**EXERCISE**
Which lines hold the word "wide"? Copy each of them.

---------- SOURCE MATERIAL ----------

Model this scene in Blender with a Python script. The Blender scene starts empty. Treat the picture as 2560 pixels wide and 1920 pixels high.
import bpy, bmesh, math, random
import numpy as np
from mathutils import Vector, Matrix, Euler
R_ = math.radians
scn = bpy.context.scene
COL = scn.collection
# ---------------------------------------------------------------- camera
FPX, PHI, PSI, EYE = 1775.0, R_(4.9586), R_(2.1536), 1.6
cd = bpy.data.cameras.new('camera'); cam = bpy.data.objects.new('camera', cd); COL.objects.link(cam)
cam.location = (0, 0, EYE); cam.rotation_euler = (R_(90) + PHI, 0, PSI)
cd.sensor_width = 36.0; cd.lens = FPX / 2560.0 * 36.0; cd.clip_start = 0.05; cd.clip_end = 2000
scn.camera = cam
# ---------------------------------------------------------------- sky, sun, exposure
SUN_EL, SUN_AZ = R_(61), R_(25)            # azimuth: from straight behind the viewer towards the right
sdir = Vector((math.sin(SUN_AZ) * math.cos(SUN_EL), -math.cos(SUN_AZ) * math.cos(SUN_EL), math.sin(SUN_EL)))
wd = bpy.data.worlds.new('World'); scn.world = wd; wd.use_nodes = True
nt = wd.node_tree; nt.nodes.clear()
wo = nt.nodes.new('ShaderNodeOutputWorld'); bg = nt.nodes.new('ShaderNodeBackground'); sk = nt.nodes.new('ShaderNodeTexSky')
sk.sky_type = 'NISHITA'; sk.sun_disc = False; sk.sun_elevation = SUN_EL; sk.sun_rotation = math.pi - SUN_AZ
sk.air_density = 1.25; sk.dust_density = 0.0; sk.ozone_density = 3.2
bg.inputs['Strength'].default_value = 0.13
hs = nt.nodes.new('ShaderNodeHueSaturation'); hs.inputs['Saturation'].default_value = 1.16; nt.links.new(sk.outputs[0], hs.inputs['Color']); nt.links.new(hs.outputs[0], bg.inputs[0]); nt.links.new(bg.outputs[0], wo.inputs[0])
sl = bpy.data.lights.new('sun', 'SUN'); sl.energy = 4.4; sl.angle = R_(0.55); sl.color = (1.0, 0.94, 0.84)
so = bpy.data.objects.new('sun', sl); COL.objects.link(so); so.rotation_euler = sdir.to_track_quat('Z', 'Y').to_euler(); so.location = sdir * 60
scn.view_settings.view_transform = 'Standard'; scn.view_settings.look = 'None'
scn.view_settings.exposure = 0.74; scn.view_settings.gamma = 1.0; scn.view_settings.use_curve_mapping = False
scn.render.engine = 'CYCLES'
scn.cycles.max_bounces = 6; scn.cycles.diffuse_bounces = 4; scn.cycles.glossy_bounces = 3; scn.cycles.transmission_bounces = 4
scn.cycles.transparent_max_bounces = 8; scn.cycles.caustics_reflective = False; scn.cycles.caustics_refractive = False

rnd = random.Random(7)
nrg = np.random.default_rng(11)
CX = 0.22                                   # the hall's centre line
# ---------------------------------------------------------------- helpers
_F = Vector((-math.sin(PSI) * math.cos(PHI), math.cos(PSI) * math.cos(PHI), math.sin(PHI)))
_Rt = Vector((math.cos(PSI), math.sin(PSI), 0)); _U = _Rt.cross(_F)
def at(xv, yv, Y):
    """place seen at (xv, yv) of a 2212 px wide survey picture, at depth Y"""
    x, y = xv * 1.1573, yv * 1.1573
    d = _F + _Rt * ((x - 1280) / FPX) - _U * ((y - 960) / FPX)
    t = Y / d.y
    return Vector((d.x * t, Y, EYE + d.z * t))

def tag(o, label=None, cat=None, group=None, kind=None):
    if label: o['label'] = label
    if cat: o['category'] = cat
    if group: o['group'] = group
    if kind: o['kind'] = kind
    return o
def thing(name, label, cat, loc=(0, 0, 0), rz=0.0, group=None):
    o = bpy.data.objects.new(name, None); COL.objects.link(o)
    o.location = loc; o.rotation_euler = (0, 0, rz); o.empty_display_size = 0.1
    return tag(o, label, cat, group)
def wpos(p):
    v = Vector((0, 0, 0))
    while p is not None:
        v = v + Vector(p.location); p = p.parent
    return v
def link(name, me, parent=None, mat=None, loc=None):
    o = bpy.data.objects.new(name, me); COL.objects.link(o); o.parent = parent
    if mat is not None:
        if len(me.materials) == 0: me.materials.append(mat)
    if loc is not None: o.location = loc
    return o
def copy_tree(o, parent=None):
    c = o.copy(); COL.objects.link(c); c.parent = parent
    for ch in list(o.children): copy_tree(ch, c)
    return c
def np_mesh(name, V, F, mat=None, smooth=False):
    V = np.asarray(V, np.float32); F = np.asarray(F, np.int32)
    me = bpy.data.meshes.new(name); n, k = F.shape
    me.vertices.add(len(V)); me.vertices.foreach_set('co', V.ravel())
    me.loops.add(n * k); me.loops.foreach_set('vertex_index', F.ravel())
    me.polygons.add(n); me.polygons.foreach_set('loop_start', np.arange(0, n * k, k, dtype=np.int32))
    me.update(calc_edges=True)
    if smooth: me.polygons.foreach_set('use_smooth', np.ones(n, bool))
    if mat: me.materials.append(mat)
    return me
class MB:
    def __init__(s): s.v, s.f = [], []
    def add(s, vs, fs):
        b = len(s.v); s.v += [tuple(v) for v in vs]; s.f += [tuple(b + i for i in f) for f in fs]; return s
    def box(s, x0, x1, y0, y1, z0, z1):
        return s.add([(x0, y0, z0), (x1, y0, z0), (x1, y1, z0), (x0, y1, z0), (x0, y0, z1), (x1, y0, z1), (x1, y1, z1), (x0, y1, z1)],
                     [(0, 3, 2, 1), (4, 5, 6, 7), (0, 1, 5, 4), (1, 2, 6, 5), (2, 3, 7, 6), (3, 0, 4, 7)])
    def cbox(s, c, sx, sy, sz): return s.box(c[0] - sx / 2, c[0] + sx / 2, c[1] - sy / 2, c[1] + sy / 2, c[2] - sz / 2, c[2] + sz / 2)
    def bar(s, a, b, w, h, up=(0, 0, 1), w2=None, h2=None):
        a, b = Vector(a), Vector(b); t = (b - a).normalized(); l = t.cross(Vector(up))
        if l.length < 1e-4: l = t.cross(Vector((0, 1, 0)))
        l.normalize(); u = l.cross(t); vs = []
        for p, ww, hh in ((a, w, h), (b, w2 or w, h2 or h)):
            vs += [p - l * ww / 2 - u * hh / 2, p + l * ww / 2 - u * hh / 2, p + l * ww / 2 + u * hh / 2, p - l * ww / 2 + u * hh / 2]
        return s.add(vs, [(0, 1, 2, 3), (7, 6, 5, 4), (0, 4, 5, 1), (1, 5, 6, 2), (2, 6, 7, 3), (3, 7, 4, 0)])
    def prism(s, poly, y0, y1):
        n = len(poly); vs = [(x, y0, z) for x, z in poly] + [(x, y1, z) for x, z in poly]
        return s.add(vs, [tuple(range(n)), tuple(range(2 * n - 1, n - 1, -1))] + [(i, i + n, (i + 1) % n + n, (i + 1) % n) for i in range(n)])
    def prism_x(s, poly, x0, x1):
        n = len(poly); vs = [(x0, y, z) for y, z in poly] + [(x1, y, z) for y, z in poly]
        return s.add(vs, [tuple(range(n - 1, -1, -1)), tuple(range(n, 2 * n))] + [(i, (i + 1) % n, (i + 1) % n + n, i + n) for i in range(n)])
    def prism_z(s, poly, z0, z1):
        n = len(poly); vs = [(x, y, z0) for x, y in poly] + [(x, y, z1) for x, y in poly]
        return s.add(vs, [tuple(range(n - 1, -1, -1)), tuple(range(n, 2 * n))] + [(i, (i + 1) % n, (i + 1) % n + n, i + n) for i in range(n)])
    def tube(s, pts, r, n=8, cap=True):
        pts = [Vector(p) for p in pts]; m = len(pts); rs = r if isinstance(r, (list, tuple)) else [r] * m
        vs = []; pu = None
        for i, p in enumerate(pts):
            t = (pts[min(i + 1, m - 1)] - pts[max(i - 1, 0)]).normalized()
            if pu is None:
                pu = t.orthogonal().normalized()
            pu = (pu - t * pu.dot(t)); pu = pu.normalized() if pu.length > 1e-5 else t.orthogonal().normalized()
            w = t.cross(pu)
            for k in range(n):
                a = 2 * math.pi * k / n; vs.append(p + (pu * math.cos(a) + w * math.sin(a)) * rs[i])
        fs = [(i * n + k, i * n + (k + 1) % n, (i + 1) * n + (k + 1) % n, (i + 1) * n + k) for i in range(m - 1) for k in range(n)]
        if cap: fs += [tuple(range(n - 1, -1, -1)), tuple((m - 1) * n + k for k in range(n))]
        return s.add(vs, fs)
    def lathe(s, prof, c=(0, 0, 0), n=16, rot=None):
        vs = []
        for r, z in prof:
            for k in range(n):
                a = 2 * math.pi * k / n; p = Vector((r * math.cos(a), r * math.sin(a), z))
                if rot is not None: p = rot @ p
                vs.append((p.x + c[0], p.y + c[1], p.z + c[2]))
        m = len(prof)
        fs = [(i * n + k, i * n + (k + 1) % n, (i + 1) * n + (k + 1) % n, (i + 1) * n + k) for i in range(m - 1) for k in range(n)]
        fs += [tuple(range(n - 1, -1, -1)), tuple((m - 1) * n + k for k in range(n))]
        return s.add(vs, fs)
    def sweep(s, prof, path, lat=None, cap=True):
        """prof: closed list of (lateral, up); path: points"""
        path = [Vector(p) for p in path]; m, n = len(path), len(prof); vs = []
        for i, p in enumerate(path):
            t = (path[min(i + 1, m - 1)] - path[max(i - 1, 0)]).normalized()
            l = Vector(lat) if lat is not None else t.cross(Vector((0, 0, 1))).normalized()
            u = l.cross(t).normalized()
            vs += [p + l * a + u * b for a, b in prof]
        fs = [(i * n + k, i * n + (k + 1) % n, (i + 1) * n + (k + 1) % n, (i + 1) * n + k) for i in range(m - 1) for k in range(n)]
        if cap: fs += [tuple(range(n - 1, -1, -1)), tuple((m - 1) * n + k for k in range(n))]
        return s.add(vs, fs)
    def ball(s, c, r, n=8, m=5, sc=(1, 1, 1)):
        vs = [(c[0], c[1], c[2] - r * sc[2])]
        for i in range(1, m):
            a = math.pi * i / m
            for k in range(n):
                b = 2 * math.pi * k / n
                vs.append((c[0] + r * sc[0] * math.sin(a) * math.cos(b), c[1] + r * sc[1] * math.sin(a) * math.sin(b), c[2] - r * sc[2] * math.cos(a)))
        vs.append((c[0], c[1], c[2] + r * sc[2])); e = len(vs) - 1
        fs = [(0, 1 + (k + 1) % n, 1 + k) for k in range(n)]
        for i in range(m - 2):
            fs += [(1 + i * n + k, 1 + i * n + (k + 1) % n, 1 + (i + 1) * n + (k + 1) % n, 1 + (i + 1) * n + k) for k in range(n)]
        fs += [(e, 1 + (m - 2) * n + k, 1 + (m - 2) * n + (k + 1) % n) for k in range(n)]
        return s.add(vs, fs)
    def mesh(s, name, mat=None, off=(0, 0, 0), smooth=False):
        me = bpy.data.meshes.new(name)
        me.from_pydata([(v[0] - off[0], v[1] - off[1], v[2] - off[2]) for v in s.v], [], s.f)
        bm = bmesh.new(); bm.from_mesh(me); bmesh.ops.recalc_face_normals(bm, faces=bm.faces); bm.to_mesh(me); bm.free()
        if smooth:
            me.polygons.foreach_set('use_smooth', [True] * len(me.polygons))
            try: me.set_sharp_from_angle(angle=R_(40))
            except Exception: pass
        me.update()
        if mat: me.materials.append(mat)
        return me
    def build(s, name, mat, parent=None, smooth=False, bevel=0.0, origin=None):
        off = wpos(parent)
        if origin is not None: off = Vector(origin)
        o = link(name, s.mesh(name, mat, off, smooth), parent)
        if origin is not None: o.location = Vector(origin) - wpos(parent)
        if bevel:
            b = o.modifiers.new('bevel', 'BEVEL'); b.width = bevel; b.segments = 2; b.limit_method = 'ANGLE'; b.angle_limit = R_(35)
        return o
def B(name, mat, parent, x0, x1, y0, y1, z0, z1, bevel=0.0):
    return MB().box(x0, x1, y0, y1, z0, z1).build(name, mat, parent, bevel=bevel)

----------

**THE REPLY**
Model this scene in Blender with a Python script. The Blender scene starts empty. Treat the picture as 2560 pixels wide and 1920 pixels high.
    """place seen at (xv, yv) of a 2212 px wide survey picture, at depth Y"""